THE road to building a successful collegiate cross-country program is simple -- get the fastest runners out of high school and teach them to run faster.

But as Hawaii Pacific cross-country coach Vien Schwinn will tell you, there are different ways of finding the rare athlete who can run fast enough and is mature enough to help her team.

"I look for maturity first," Schwinn said. "Unfortunately you can't measure maturity with a time. All you can do is see a time on a piece of paper and assume that someone will have the maturity to keep working on it. It is unfortunate and embarrassing when someone comes in here with great times but out of shape. They can send you anything and you don't know if it is accurate until they get here in August."

Schwinn moved up to the collegiate ranks in 1999 from Iolani, leaving behind a successful team to take on the challenge of recruiting and rewarding her best runners with scholarships.

Schwinn jumped into the recruiting fray immediately, scouring the state and the mainland for young people fast and friendly enough to join her extended family.
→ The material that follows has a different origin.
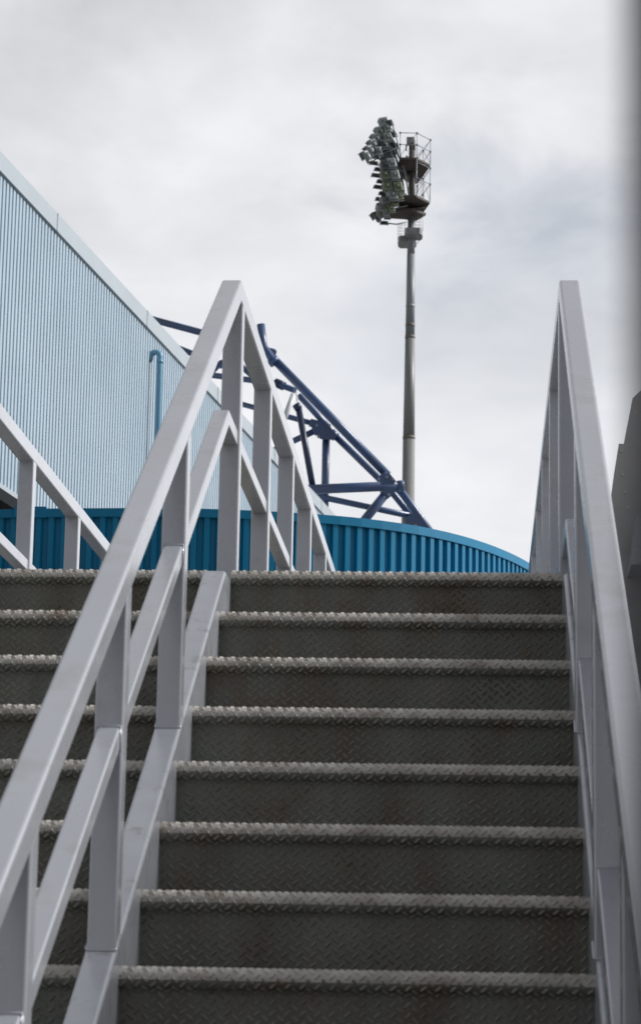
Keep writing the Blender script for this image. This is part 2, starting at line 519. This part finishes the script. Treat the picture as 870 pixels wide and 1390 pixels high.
# ------------------------------------------------------------------ roof truss behind
YT = 63.0
tr = tag(empty('roof_truss', (2, YT, GZ)), 'navy blue tubular steel roof truss descending to the right behind the blue screen', 'roof truss')
MPX = (at_y(1, 600, YT) - at_y(0, 600, YT)).length
def T(x, y, dy=0.0): return at_y(x, y, YT + dy)
def member(name, pts, wpx, mt, n=16, parent=None, ends=None):
    bm = bmesh.new()
    P = [T(*p) for p in pts]
    tube(bm, P, wpx * MPX / 2, n)
    return under(link(name, bm, mt), tr)
member('chord', [(354, 440, -.4), (357.5, 470, -.4), (371, 490, 0)], 11, M_TRUSS)
member('chord', [(369.5, 485, 0), (526, 645, 0)], 11.8, M_TRUSS)
member('chord', [(406, 537, 1.2), (446, 580, .8)], 8.5, M_TRUSS)
member('chord', [(449, 586, .8), (526, 661, .8), (573, 718, .8)], 9, M_TRUSS)
member('chord', [(524, 650, 0), (545, 668, -.1), (610, 758, -.1)], 10.5, M_TRUSS)
member('cross_tube', [(395, 665.5, -.9), (547.5, 659, -.9)], 13, M_TRUSS)
member('brace', [(473, 733, -.2), (527, 666, -.4)], 12, M_TRUSS)
member('brace', [(405, 668, .9), (562.5, 701.5, .6)], 8.5, M_TRUSS)
member('brace', [(443, 580, .9), (440, 720, .9)], 10.5, M_TRUSS)
member('damper_tube', [(404.8, 551, -.8), (425, 664, -.8)], 8.5, M_TRUSSD)
member('damper_rod', [(402, 532, -.5), (405, 552, -.8)], 2.2, M_WHITE)
member('pale_strut', [(398.5, 535, -.3), (380, 584, -.3)], 7.5, M_WHITE)
member('brace', [(325, 547.5, 2), (428, 575.5, 1)], 7.5, M_TRUSS)
member('brace', [(370, 612, 1.6), (433, 582, 1)], 8.5, M_TRUSS)
member('brace', [(240, 503, 2.6), (374, 520, 1.8), (400, 529.5, 1.4)], 8.5, M_TRUSS)
member('brace', [(268, 520, 3.0), (291, 501, 2.8), (300, 492, 2.8), (322, 492, 2.6), (345, 512, 2.2), (372, 545, 1.8)], 8.5, M_TRUSS)
member('brace', [(172, 424, 4), (275, 451.5, 4), (371, 478, .3)], 10, M_TRUSS)
member('brace', [(212, 461, 4.5), (262, 480, 4.5), (300, 496, 3.0)], 9, M_TRUSS)
member('bolted_sleeve', [(374, 519, 1.8), (385, 524, 1.7)], 12.5, M_TRUSSD)
member('bolted_sleeve', [(421, 573.5, 1), (430, 576, 1)], 11.5, M_TRUSS)
member('bolted_sleeve', [(425, 586, 1), (433, 582.5, 1)], 12, M_TRUSS)
member('bolted_sleeve', [(449, 587, .7), (456, 593.5, .7)], 13, M_TRUSS)
member('bolted_sleeve', [(401.5, 549, -.8), (405.4, 555, -.8)], 10.5, M_TRUSSD)
member('bolted_sleeve', [(556, 699.7, .5), (563, 701.6, .5)], 10, M_TRUSS)
member('bolted_sleeve', [(368.5, 486.5, 0), (374, 493, 0)], 16, M_TRUSS)
member('bolted_sleeve', [(519, 644, 0), (524.5, 650, 0)], 16.5, M_TRUSS)
member('bolted_sleeve', [(540, 659.5, -.9), (548.5, 659, -.9)], 14.5, M_TRUSS)
member('bolted_sleeve', [(521, 672.5, -.45), (526, 666.5, -.45)], 14.5, M_TRUSS)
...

She offered a few invitations to mainland runners based on word of mouth and newspaper clippings, because that is all a cross-country coach in Hawaii -- saddled with a slim budget -- can do.

She tried to persuade the best local runners, to no avail, and brought in a recruit who did not live up to the times she had posted in high school. It is that kind of guesswork that can drive a new coach crazy.

"I can live without the recruiting," Schwinn said. "It is so much work, so much time. I sent out so many packets to local runners, but a lot of them are just not interested. They either want to go to UH or away, and I hope to change that."

Just when Schwinn thought her team might be lacking but ready to start the season, she learned that it never hurts to take a chance.

Schwinn inherited a fractured talent base when she took the job, leaning on all-world runner Nina Christensen from Denmark and a Swedish tennis player turned Olympic hopeful named Lisa Blomme to lead her team.

The pair have combined to win every local NCAA Division II competition over the last two years, with Christensen sweeping in 1999 and Blomme doing so last year. Both runners went to the national meet in their respective years of dominance, but both lost to repeat champion Maria Venalainen of Kennesaw State.

After scrambling to bring Christensen back after a year's respite due to "personal reasons" and learning that Blomme had decided to quit tennis -- where she was rated as high as 18th in the country -- to concentrate on running, Schwinn needed a third runner to keep pace with Brigham Young-Hawaii's talented crew. She found that person right off her No. 1's right shoulder.

Christensen became a team leader by working out in the off-season, and entered February's Great Aloha Run to keep sharp. She is always looking for someone to challenge her and enters nearly all of the competitive events in Hawaii.

She found that challenge in an unlikely source -- a 42-year-old Japanese woman.

Sayuri Kusutani won that Great Aloha Run and answered a few e-mails from Schwinn that, yes, she would like to attend college and run with Christiensen and Blomme every day. For Schwinn, the match was a no-brainer; she had been preaching maturity and discipline from the first day she took the job, and here was the embodiment of that spirit.

Like Blomme, Kusutani had not started running competitively until recently, but fit in with the team's and the school's international flavor.

"We are lucky to have her," Schwinn said. "Like everyone else (on the team), she is here primarily for the education."